Retype the data below without altering anything.

-- Start --

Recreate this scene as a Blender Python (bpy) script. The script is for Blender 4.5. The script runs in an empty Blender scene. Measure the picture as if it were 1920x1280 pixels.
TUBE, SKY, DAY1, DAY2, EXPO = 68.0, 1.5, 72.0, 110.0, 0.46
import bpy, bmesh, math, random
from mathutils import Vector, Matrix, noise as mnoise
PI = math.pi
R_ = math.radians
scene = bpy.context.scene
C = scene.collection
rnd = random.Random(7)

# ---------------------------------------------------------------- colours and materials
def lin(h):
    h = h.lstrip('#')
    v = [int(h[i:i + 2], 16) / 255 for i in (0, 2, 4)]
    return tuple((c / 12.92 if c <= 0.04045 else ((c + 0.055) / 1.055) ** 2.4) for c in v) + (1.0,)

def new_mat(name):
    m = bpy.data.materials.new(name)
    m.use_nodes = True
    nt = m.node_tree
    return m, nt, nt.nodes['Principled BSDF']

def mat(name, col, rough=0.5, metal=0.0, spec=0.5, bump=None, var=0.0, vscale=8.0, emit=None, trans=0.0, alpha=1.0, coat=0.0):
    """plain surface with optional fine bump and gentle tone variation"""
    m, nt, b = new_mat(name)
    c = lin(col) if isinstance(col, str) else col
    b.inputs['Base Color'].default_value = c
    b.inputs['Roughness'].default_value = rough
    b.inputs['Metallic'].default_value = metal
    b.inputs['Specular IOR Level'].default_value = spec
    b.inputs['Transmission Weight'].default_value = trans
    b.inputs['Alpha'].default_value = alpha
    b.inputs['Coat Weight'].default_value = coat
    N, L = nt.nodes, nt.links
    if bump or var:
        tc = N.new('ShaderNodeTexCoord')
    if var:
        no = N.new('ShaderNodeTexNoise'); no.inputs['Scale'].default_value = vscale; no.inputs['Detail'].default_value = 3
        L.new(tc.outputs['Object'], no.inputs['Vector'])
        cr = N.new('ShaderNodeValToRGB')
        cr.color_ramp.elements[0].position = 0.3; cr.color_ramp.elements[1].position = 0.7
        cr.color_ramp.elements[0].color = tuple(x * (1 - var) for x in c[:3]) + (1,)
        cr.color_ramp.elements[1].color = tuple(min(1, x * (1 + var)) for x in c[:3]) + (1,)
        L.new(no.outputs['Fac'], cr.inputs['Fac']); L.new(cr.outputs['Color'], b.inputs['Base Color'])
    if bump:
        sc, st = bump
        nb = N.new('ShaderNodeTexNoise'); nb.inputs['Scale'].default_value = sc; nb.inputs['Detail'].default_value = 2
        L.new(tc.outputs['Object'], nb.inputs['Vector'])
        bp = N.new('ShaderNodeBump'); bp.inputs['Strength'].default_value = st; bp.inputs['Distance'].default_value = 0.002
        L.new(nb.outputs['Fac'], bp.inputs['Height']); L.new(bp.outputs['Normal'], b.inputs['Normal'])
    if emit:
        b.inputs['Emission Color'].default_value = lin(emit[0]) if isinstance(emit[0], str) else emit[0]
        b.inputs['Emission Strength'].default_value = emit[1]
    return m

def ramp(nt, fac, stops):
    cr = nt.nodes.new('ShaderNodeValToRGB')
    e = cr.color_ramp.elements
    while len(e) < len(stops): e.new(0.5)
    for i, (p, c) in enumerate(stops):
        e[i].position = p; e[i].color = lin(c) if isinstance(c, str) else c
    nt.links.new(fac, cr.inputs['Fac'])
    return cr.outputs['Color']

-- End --

__RESPONSE__:
Recreate this scene as a Blender Python (bpy) script. The script is for Blender 4.5. The script runs in an empty Blender scene. Measure the picture as if it were 1920x1280 pixels.
TUBE, SKY, DAY1, DAY2, EXPO = 68.0, 1.5, 72.0, 110.0, 0.46
import bpy, bmesh, math, random
from mathutils import Vector, Matrix, noise as mnoise
PI = math.pi
R_ = math.radians
scene = bpy.context.scene
C = scene.collection
rnd = random.Random(7)

# ---------------------------------------------------------------- colours and materials
def lin(h):
    h = h.lstrip('#')
    v = [int(h[i:i + 2], 16) / 255 for i in (0, 2, 4)]
    return tuple((c / 12.92 if c <= 0.04045 else ((c + 0.055) / 1.055) ** 2.4) for c in v) + (1.0,)

def new_mat(name):
    m = bpy.data.materials.new(name)
    m.use_nodes = True
    nt = m.node_tree
    return m, nt, nt.nodes['Principled BSDF']

def mat(name, col, rough=0.5, metal=0.0, spec=0.5, bump=None, var=0.0, vscale=8.0, emit=None, trans=0.0, alpha=1.0, coat=0.0):
    """plain surface with optional fine bump and gentle tone variation"""
    m, nt, b = new_mat(name)
    c = lin(col) if isinstance(col, str) else col
    b.inputs['Base Color'].default_value = c
    b.inputs['Roughness'].default_value = rough
    b.inputs['Metallic'].default_value = metal
    b.inputs['Specular IOR Level'].default_value = spec
    b.inputs['Transmission Weight'].default_value = trans
    b.inputs['Alpha'].default_value = alpha
    b.inputs['Coat Weight'].default_value = coat
    N, L = nt.nodes, nt.links
    if bump or var:
        tc = N.new('ShaderNodeTexCoord')
    if var:
        no = N.new('ShaderNodeTexNoise'); no.inputs['Scale'].default_value = vscale; no.inputs['Detail'].default_value = 3
        L.new(tc.outputs['Object'], no.inputs['Vector'])
        cr = N.new('ShaderNodeValToRGB')
        cr.color_ramp.elements[0].position = 0.3; cr.color_ramp.elements[1].position = 0.7
        cr.color_ramp.elements[0].color = tuple(x * (1 - var) for x in c[:3]) + (1,)
        cr.color_ramp.elements[1].color = tuple(min(1, x * (1 + var)) for x in c[:3]) + (1,)
        L.new(no.outputs['Fac'], cr.inputs['Fac']); L.new(cr.outputs['Color'], b.inputs['Base Color'])
    if bump:
        sc, st = bump
        nb = N.new('ShaderNodeTexNoise'); nb.inputs['Scale'].default_value = sc; nb.inputs['Detail'].default_value = 2
        L.new(tc.outputs['Object'], nb.inputs['Vector'])
        bp = N.new('ShaderNodeBump'); bp.inputs['Strength'].default_value = st; bp.inputs['Distance'].default_value = 0.002
        L.new(nb.outputs['Fac'], bp.inputs['Height']); L.new(bp.outputs['Normal'], b.inputs['Normal'])
    if emit:
        b.inputs['Emission Color'].default_value = lin(emit[0]) if isinstance(emit[0], str) else emit[0]
        b.inputs['Emission Strength'].default_value = emit[1]
    return m

def ramp(nt, fac, stops):
    cr = nt.nodes.new('ShaderNodeValToRGB')
    e = cr.color_ramp.elements
    while len(e) < len(stops): e.new(0.5)
    for i, (p, c) in enumerate(stops):
        e[i].position = p; e[i].color = lin(c) if isinstance(c, str) else c
    nt.links.new(fac, cr.inputs['Fac'])
    return cr.outputs['Color']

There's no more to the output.